AI Compresses Dependency Chains
AI does not replace people. People using AI replace people who do not.
I made that point years ago in a conference talk, and I still believe it. What feels clearer to me now is that this is only the first-order effect.
The deeper shift is recursive. AI is not just another tool that helps people do the same work faster. It changes how much human dependency sits between intention and execution.
Recent public comments from major AI companies are moving closer to that reality. The workforce impact is no longer something abstract to debate from a safe distance. It is starting to show up in org design, team size, hiring plans, and expectations about what one capable person can now do.
The first layer: tools have always changed who wins
This pattern did not start with AI.
People using steam power replaced people using muscle power. Farmers using tractors replaced farmers using horses and larger field crews. Finance teams using spreadsheets replaced slower chains of clerks, calculators, and reporting steps.
AI fits the same historical pattern. A person using AI can often move faster than a person not using it. Writing, analysis, research, prototyping, coding, documentation, planning, and support all start to compress.
That part is visible now. The less visible part is more important.
The real shift: dependency compression
A person using AI does not just outperform a person without AI. That person can also replace work that used to depend on another person.
Think about the executive who once dictated a letter to a typist. Then came the word processor. Then email. Now AI.
The tool did not simply accelerate the same workflow. It removed part of the workflow. The executive no longer needed the same human dependency to move from thought to output.
That is why I do not think the real story is simply job automation.
The real story is dependency compression.
When AI sits close to the point of intent, fewer people are needed to translate, relay, summarize, polish, coordinate, reformat, or restate the work on the way to execution. A lot of organizational structure was built around exactly those handoffs.
A simple logical model
Sometimes the cleanest way to say it is as a compact model:
- P = person
- A = AI
- U(x, y) = x using y
- > = outcompetes or replaces
Then the pattern looks like this:
- U(P, A) > P
- U(P, A) > U(P, P)
- U(P, U(P, A)) > U(P, U(P, P))
In plain English:
- A person using AI outcompetes a person without AI.

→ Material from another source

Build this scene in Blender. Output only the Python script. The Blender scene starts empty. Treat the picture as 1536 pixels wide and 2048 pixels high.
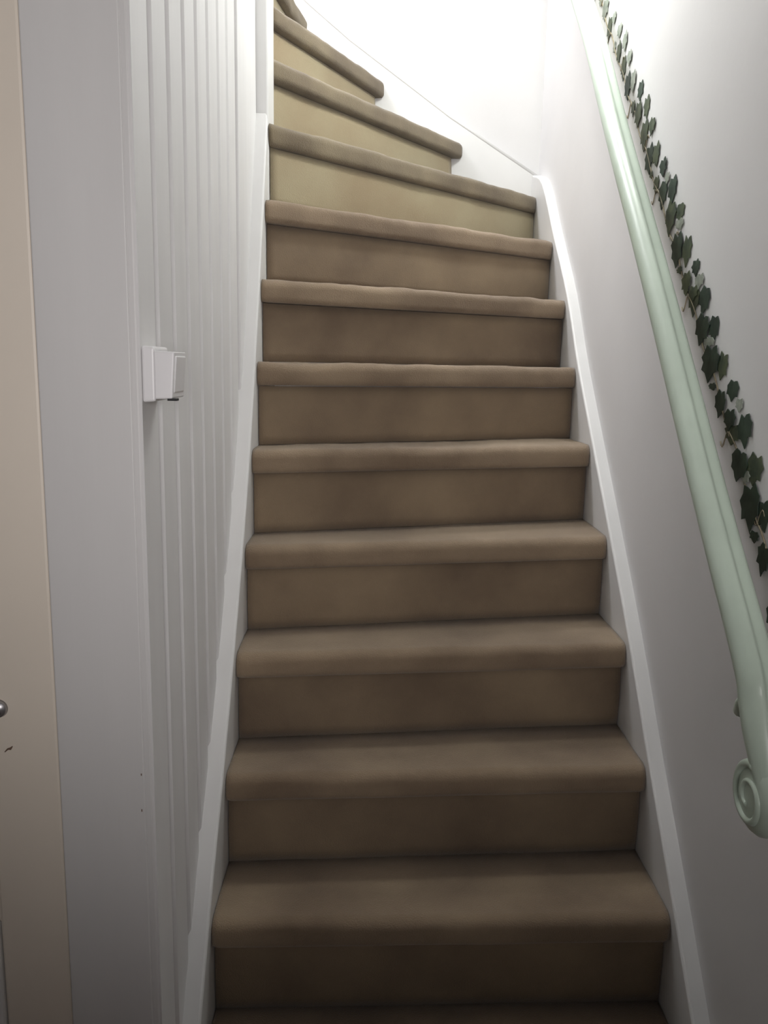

- A person using AI can outcompete a person who depends on another person.
- A manager of people using AI can outcompete a manager of people who depend on more layers of people.
That is the recursive effect. Once one layer compresses, the next layer feels it too.
Why this matters for organizations
When the dependency chain shrinks, the management chain often shrinks with it.
If fewer handoffs are needed, fewer layers are needed to manage the handoffs. If smaller teams can produce more, some support functions get absorbed into the core team. If one strong operator can move from idea to execution with much less assistance, the shape of the organization changes.
That is why I expect the first phase to be compression and reduction.
Not because companies suddenly need no people. Not because human judgment stops mattering. Not because AI becomes an independent actor.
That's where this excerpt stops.